— START —

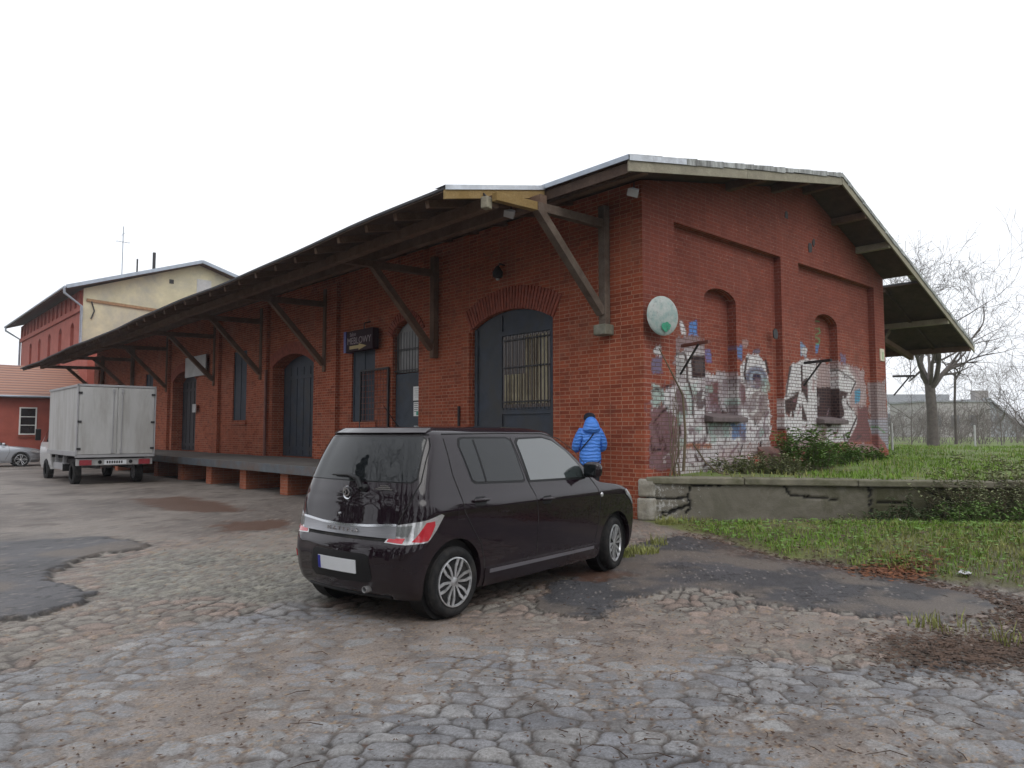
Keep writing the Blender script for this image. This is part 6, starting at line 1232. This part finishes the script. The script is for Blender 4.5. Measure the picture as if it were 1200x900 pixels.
MB().bb(-1.02, -.85, 1.9, 3.3, .42, .62).bb(-1.0, -.9, 2.0, 2.06, .6, .88).bb(-1.0, -.9, 3.1, 3.16, .6, .88).build('side_guard', Mt2, tk); MB().bb(-1.04, -.55, 1.75, 1.85, .38, .6).build('mudguard', M['rubber'], tk)
for (x, y) in ((-.86, 1.0), (.86, 1.0), (-.9, 4.75), (.9, 4.75)):
    e = wheel(tk, 0, 0, -1 if x < 0 else 1, r=.345, w=.22, rimr=.2, spokes=6, mat=Mt2); e.location = (x, y, .345); e.rotation_euler = (0, 0, R(90)) if x > 0 else (0, 0, R(90)); 
    # wheel axis is local y; turn so the hub faces sideways
    e.rotation_euler = (0, 0, R(-90)) if False else (0, 0, R(90))
KV = [(.35, .0, 2.0, .93), (.5, 0, 2.12, .97), (.9, 0, 2.15, .99), (1.2, 0, 2.0, .98), (1.3, 0, 1.75, .96), (1.8, 0, 1.1, .86), (2.15, 0, .75, .76), (2.25, .05, .6, .68)]
Bv = Body(KV, .05, .08, .4, .4, .01, .03, 2.1); zv = [round(.35+i*.05, 3) for i in range(38)]
bo = Bv.mesh(zv).build('cab', M['van_paint'], None, uv=False); bo.parent = tk; bo.location = (0, 4.2, 0); bo.rotation_euler = (0, 0, R(90))
for sg in (-1, 1): patch('cab_window', [(.25, 1.25), (1.3, 1.25), (1.0, 1.6), (.6, 2.0), (.25, 2.0)], lambda x, z, sg=sg: Bv.Q(x, z, sg), .004, M['car_glass'], bo)
MB().bb(-1.22, -1.06, 5.35, 5.45, 1.3, 1.7).build('wing_mirror', M['black_trim'], tk, bevel=.02)

# ================================================================= PERSON
def skinned(name, joints, edges, rad, mat, parent, sub=2, root=0):
    me = bpy.data.meshes.new(name); me.from_pydata([Vector(j) for j in joints], edges, []); o = bpy.data.objects.new(name, me); COL.objects.link(o)
    sk = o.modifiers.new('skin', 'SKIN'); sk.use_smooth_shade = True
    for i, v in enumerate(me.skin_vertices[0].data): r_ = rad[i]; v.radius = r_ if isinstance(r_, tuple) else (r_, r_); v.use_root = (i == root)
    o.modifiers.new('sub', 'SUBSURF').levels = sub; o.modifiers['sub'].render_levels = sub
    nm = bpy.data.meshes.new_from_object(o.evaluated_get(bpy.context.evaluated_depsgraph_get())); o.modifiers.clear(); o.data = nm; nm.materials.clear(); nm.materials.append(mat); nm.shade_smooth(); nm.name = name
    if parent: o.parent = parent
    return o
_jk = None
pe = empty('person', (-.50, .86, .232), AZ-R(90)+R(10), label='person in a bright blue hooded jacket standing with their back turned at the brick wall', cat='person')      # local +y = away from viewer
SKIN = simple('skin', (.45, .27, .2), .6, var=.05, bmp=0); JK = simple('jacket_blue', (.06, .22, .70), .55, var=.12, scale=4, bmp=.1); _n = JK.node_tree; _p = _n.nodes['Principled BSDF']; _w = _n.nodes.new('ShaderNodeTexWave'); _w.bands_direction = 'Z'; _w.inputs['Scale'].default_value = 5; _w.inputs['Distortion'].default_value = 4; _w.inputs['Detail'].default_value = 3; _w.inputs['Detail Scale'].default_value = 2
_t = _n.nodes.new('ShaderNodeTexCoord'); _n.links.new(_t.outputs['Object'], _w.inputs['Vector']); _b = _n.nodes.new('ShaderNodeBump'); _b.inputs['Strength'].default_value = .4; _b.inputs['Distance'].default_value = .03; _n.links.new(_w.outputs['Fac'], _b.inputs['Height']); _n.links.new(_b.outputs[0], _p.inputs['Normal'])
TR_ = simple('trousers', (.012, .014, .02), .9, var=.2); HB = simple('beanie', (.008, .01, .02), .95, var=.2, bmp=.4); BK = simple('boot', (.02, .015, .012), .6)
H = {}
J = [(0, 0, .86), (0, .0, 1.05), (0, -.01, 1.25), (0, .0, 1.38), (0, .02, 1.45), (0, .05, 1.54), (0, .05, 1.62)]; Rd = [(.14, .10), (.12, .09), (.15, .10), (.12, .08), .05, (.075, .09), (.06, .075)]
E_ = [(i, i+1) for i in range(6)]
for s_ in (-1, 1):
    b = len(J); J += [(s_*.09, 0, .80), (s_*.10, .01, .45), (s_*.10, -.02, .10), (s_*.11, .10, .03)]; Rd += [.085, .055, .038, .03]; E_ += [(0, b), (b, b+1), (b+1, b+2), (b+2, b+3)]
    b = len(J); J += [(s_*.17, 0, 1.37), (s_*.245, .01, 1.13), (s_*.17, .22, 1.06), (s_*.10, .30, 1.08)]; Rd += [.05, .038, .03, (.035, .016)]; E_ += [(3, b), (b, b+1), (b+1, b+2), (b+2, b+3)]
    for k in range(4): c = len(J); J += [(s_*(.085-.0), .345, 1.105-k*.02), (s_*.05, .36, 1.10-k*.02)]; Rd += [.009, .007]; E_ += [(b+3, c), (c, c+1)]
    c = len(J); J += [(s_*.09, .29, 1.13), (s_*.07, .31, 1.16)]; Rd += [.011, .009]; E_ += [(b+3, c), (c, c+1)]
skinned('body', J, E_, Rd, SKIN, pe, 2)
nose = MB().box((0, .145, 1.57), (.02, .03, .03)).build('nose', SKIN, pe, bevel=.008)
skinned('trousers', [(0, 0, .88), (.095, 0, .78), (.105, .01, .45), (.105, -.02, .09), (-.095, 0, .78), (-.105, .01, .45), (-.105, -.02, .09)], [(0, 1), (1, 2), (2, 3), (0, 4), (4, 5), (5, 6)], [(.15, .12), .095, .068, .055, .095, .068, .055], TR_, pe)
for s_ in (-1, 1): skinned('boot', [(s_*.105, -.04, .05), (s_*.11, .06, .045), (s_*.112, .16, .035)], [(0, 1), (1, 2)], [.052, .048, .035], BK, pe)
jk = skinned('jacket', [(0, 0, .68), (0, 0, .90), (0, .0, 1.12), (0, 0, 1.30), (0, .01, 1.42)]+[(-.17, 0, 1.36), (-.255, 0, 1.20), (-.27, .05, 1.06), (-.19, .22, 1.03)]+[(.17, 0, 1.36), (.255, 0, 1.20), (.27, .05, 1.06), (.19, .22, 1.03)], [(0, 1), (1, 2), (2, 3), (3, 4), (3, 5), (5, 6), (6, 7), (7, 8), (3, 9), (9, 10), (10, 11), (11, 12)], [(.225, .165), (.225, .165), (.205, .15), (.20, .14), (.11, .09), .10, .09, .08, .06, .10, .09, .08, .06], JK, pe, 3)
for v in jk.data.vertices:      # quilting: horizontal seams
    s_ = math.sin(v.co.z*2*math.pi/.062); cx = Vector((v.co.x, v.co.y, 0)); r0 = cx.length
    if r0 > 1e-3 and v.co.z < 1.4: v.co.x *= 1-.045*max(0, s_)**4; v.co.y *= 1-.045*max(0, s_)**4
skinned('hood', [(0, -.06, 1.35), (0, -.11, 1.44), (0, -.06, 1.56), (0, .0, 1.60)], [(0, 1), (1, 2), (2, 3)], [(.19, .10), (.18, .13), (.13, .11), (.08, .09)], JK, pe, 3)
MB().lathe([(.105, -.03), (.112, .0), (.105, .05), (.08, .085), (.04, .105), (.001, .11)], 24, Matrix.Translation((0, .03, 1.615))).build('beanie', HB, pe, smooth=60, uv=False)
MB().tube([(.10, -.05, 1.43), (.02, -.158, 1.33), (-.06, -.165, 1.23), (-.15, -.13, 1.12), (-.19, -.03, 1.03), (-.18, .06, .97)], .011, 6).build('bag_strap', HB, pe, uv=False)
# ================================================================= AIR
m = bpy.data.materials.new('haze'); m.use_nodes = True; n = m.node_tree.nodes; n.clear(); o_ = n.new('ShaderNodeOutputMaterial'); pv = n.new('ShaderNodeVolumePrincipled'); pv.inputs['Color'].default_value = (.93, .95, 1, 1); pv.inputs['Density'].default_value = .0006; pv.inputs['Anisotropy'].default_value = .1
m.node_tree.links.new(pv.outputs[0], o_.inputs['Volume'])
USE_HAZE = True
if USE_HAZE: MB().bb(-950, 950, -950, 950, -1.2, 19).build('haze', m, uv=False, kind='stuff')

— END —

Task goal:
Return only the lines running from the top of the data to the line that holds "M['black_trim'], tk, bevel=.02)". Include both of those lines, but skip the pictures.

Result for this exercise:
Keep writing the Blender script for this image. This is part 6, starting at line 1232. This part finishes the script. The script is for Blender 4.5. Measure the picture as if it were 1200x900 pixels.
MB().bb(-1.02, -.85, 1.9, 3.3, .42, .62).bb(-1.0, -.9, 2.0, 2.06, .6, .88).bb(-1.0, -.9, 3.1, 3.16, .6, .88).build('side_guard', Mt2, tk); MB().bb(-1.04, -.55, 1.75, 1.85, .38, .6).build('mudguard', M['rubber'], tk)
for (x, y) in ((-.86, 1.0), (.86, 1.0), (-.9, 4.75), (.9, 4.75)):
    e = wheel(tk, 0, 0, -1 if x < 0 else 1, r=.345, w=.22, rimr=.2, spokes=6, mat=Mt2); e.location = (x, y, .345); e.rotation_euler = (0, 0, R(90)) if x > 0 else (0, 0, R(90)); 
    # wheel axis is local y; turn so the hub faces sideways
    e.rotation_euler = (0, 0, R(-90)) if False else (0, 0, R(90))
KV = [(.35, .0, 2.0, .93), (.5, 0, 2.12, .97), (.9, 0, 2.15, .99), (1.2, 0, 2.0, .98), (1.3, 0, 1.75, .96), (1.8, 0, 1.1, .86), (2.15, 0, .75, .76), (2.25, .05, .6, .68)]
Bv = Body(KV, .05, .08, .4, .4, .01, .03, 2.1); zv = [round(.35+i*.05, 3) for i in range(38)]
bo = Bv.mesh(zv).build('cab', M['van_paint'], None, uv=False); bo.parent = tk; bo.location = (0, 4.2, 0); bo.rotation_euler = (0, 0, R(90))
for sg in (-1, 1): patch('cab_window', [(.25, 1.25), (1.3, 1.25), (1.0, 1.6), (.6, 2.0), (.25, 2.0)], lambda x, z, sg=sg: Bv.Q(x, z, sg), .004, M['car_glass'], bo)
MB().bb(-1.22, -1.06, 5.35, 5.45, 1.3, 1.7).build('wing_mirror', M['black_trim'], tk, bevel=.02)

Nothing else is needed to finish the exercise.